### PROBLEM TO SOLVE
Transcribe the material in full, exactly as written.

### DATA
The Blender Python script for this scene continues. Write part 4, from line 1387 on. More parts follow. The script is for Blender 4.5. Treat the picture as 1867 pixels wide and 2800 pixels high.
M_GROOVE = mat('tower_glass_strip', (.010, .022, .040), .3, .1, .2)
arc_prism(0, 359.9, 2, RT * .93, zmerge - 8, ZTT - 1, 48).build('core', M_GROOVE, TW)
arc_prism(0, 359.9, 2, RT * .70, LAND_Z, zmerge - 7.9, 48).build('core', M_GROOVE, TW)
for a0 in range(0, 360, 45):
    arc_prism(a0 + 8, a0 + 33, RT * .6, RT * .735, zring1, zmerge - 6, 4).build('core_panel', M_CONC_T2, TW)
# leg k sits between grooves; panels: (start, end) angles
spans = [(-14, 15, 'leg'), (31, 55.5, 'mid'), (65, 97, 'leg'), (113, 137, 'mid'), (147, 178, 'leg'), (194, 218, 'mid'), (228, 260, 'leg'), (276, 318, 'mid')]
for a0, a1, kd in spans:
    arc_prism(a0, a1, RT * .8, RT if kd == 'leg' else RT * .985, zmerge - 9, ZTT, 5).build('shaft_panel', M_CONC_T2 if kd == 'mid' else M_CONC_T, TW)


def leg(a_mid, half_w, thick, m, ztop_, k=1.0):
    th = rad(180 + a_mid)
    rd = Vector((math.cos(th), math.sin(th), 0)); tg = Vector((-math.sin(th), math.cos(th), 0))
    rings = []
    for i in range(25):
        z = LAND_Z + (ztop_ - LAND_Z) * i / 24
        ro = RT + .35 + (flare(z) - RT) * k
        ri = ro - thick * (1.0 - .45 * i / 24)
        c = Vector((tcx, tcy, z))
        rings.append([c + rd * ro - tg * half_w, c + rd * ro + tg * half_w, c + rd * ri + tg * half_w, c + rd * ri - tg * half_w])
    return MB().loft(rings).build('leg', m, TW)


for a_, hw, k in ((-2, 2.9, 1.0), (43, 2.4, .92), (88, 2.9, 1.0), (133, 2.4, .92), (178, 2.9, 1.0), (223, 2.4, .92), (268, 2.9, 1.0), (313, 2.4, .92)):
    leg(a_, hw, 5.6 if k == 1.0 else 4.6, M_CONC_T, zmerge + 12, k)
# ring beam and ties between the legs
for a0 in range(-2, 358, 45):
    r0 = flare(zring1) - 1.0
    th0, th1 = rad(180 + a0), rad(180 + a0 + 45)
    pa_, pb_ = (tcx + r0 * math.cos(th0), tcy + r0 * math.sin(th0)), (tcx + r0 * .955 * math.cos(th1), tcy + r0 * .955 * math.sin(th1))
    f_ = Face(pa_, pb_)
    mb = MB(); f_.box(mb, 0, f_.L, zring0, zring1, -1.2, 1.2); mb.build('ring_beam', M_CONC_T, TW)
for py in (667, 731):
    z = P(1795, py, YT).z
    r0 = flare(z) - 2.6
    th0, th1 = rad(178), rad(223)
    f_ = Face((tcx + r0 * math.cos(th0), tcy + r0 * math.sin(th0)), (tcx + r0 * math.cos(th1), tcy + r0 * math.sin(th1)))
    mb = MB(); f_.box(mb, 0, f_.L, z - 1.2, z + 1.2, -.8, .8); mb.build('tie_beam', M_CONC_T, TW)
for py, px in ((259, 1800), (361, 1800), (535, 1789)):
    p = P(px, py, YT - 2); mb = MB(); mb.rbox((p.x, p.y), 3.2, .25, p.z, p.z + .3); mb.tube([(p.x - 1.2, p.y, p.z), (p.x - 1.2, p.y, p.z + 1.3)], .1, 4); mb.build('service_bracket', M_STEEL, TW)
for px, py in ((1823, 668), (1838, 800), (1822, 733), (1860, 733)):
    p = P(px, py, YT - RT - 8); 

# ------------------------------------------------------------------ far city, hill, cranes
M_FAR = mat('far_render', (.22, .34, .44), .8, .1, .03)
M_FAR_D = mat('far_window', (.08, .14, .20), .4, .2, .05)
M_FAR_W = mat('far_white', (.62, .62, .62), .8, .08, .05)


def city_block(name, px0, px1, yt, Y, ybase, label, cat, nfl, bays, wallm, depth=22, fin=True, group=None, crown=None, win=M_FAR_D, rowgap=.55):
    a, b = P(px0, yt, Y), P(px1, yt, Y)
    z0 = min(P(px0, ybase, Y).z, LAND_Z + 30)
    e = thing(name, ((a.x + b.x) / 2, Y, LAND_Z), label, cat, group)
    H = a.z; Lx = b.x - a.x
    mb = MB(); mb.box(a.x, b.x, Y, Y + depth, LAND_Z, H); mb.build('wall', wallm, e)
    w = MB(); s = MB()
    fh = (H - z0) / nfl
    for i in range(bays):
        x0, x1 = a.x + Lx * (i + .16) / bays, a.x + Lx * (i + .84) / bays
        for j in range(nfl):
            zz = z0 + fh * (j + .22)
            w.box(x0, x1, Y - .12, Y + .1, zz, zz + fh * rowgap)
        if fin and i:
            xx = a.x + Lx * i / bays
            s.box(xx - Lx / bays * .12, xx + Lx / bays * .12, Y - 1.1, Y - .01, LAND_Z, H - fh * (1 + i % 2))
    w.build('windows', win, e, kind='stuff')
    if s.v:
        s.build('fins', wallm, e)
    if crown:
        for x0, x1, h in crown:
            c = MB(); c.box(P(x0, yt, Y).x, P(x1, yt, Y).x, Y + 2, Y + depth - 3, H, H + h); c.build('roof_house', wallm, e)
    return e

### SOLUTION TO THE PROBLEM
The Blender Python script for this scene continues. Write part 4, from line 1387 on. More parts follow. The script is for Blender 4.5. Treat the picture as 1867 pixels wide and 2800 pixels high.
M_GROOVE = mat('tower_glass_strip', (.010, .022, .040), .3, .1, .2)
arc_prism(0, 359.9, 2, RT * .93, zmerge - 8, ZTT - 1, 48).build('core', M_GROOVE, TW)
arc_prism(0, 359.9, 2, RT * .70, LAND_Z, zmerge - 7.9, 48).build('core', M_GROOVE, TW)
for a0 in range(0, 360, 45):
    arc_prism(a0 + 8, a0 + 33, RT * .6, RT * .735, zring1, zmerge - 6, 4).build('core_panel', M_CONC_T2, TW)
# leg k sits between grooves; panels: (start, end) angles
spans = [(-14, 15, 'leg'), (31, 55.5, 'mid'), (65, 97, 'leg'), (113, 137, 'mid'), (147, 178, 'leg'), (194, 218, 'mid'), (228, 260, 'leg'), (276, 318, 'mid')]
for a0, a1, kd in spans:
    arc_prism(a0, a1, RT * .8, RT if kd == 'leg' else RT * .985, zmerge - 9, ZTT, 5).build('shaft_panel', M_CONC_T2 if kd == 'mid' else M_CONC_T, TW)


def leg(a_mid, half_w, thick, m, ztop_, k=1.0):
    th = rad(180 + a_mid)
    rd = Vector((math.cos(th), math.sin(th), 0)); tg = Vector((-math.sin(th), math.cos(th), 0))
    rings = []
    for i in range(25):
        z = LAND_Z + (ztop_ - LAND_Z) * i / 24
        ro = RT + .35 + (flare(z) - RT) * k
        ri = ro - thick * (1.0 - .45 * i / 24)
        c = Vector((tcx, tcy, z))
        rings.append([c + rd * ro - tg * half_w, c + rd * ro + tg * half_w, c + rd * ri + tg * half_w, c + rd * ri - tg * half_w])
    return MB().loft(rings).build('leg', m, TW)


for a_, hw, k in ((-2, 2.9, 1.0), (43, 2.4, .92), (88, 2.9, 1.0), (133, 2.4, .92), (178, 2.9, 1.0), (223, 2.4, .92), (268, 2.9, 1.0), (313, 2.4, .92)):
    leg(a_, hw, 5.6 if k == 1.0 else 4.6, M_CONC_T, zmerge + 12, k)
# ring beam and ties between the legs
for a0 in range(-2, 358, 45):
    r0 = flare(zring1) - 1.0
    th0, th1 = rad(180 + a0), rad(180 + a0 + 45)
    pa_, pb_ = (tcx + r0 * math.cos(th0), tcy + r0 * math.sin(th0)), (tcx + r0 * .955 * math.cos(th1), tcy + r0 * .955 * math.sin(th1))
    f_ = Face(pa_, pb_)
    mb = MB(); f_.box(mb, 0, f_.L, zring0, zring1, -1.2, 1.2); mb.build('ring_beam', M_CONC_T, TW)
for py in (667, 731):
    z = P(1795, py, YT).z
    r0 = flare(z) - 2.6
    th0, th1 = rad(178), rad(223)
    f_ = Face((tcx + r0 * math.cos(th0), tcy + r0 * math.sin(th0)), (tcx + r0 * math.cos(th1), tcy + r0 * math.sin(th1)))
    mb = MB(); f_.box(mb, 0, f_.L, z - 1.2, z + 1.2, -.8, .8); mb.build('tie_beam', M_CONC_T, TW)
for py, px in ((259, 1800), (361, 1800), (535, 1789)):
    p = P(px, py, YT - 2); mb = MB(); mb.rbox((p.x, p.y), 3.2, .25, p.z, p.z + .3); mb.tube([(p.x - 1.2, p.y, p.z), (p.x - 1.2, p.y, p.z + 1.3)], .1, 4); mb.build('service_bracket', M_STEEL, TW)
for px, py in ((1823, 668), (1838, 800), (1822, 733), (1860, 733)):
    p = P(px, py, YT - RT - 8); 

# ------------------------------------------------------------------ far city, hill, cranes
M_FAR = mat('far_render', (.22, .34, .44), .8, .1, .03)
M_FAR_D = mat('far_window', (.08, .14, .20), .4, .2, .05)
M_FAR_W = mat('far_white', (.62, .62, .62), .8, .08, .05)


def city_block(name, px0, px1, yt, Y, ybase, label, cat, nfl, bays, wallm, depth=22, fin=True, group=None, crown=None, win=M_FAR_D, rowgap=.55):
    a, b = P(px0, yt, Y), P(px1, yt, Y)
    z0 = min(P(px0, ybase, Y).z, LAND_Z + 30)
    e = thing(name, ((a.x + b.x) / 2, Y, LAND_Z), label, cat, group)
    H = a.z; Lx = b.x - a.x
    mb = MB(); mb.box(a.x, b.x, Y, Y + depth, LAND_Z, H); mb.build('wall', wallm, e)
    w = MB(); s = MB()
    fh = (H - z0) / nfl
    for i in range(bays):
        x0, x1 = a.x + Lx * (i + .16) / bays, a.x + Lx * (i + .84) / bays
        for j in range(nfl):
            zz = z0 + fh * (j + .22)
            w.box(x0, x1, Y - .12, Y + .1, zz, zz + fh * rowgap)
        if fin and i:
            xx = a.x + Lx * i / bays
            s.box(xx - Lx / bays * .12, xx + Lx / bays * .12, Y - 1.1, Y - .01, LAND_Z, H - fh * (1 + i % 2))
    w.build('windows', win, e, kind='stuff')
    if s.v:
        s.build('fins', wallm, e)
    if crown:
        for x0, x1, h in crown:
            c = MB(); c.box(P(x0, yt, Y).x, P(x1, yt, Y).x, Y + 2, Y + depth - 3, H, H + h); c.build('roof_house', wallm, e)
    return e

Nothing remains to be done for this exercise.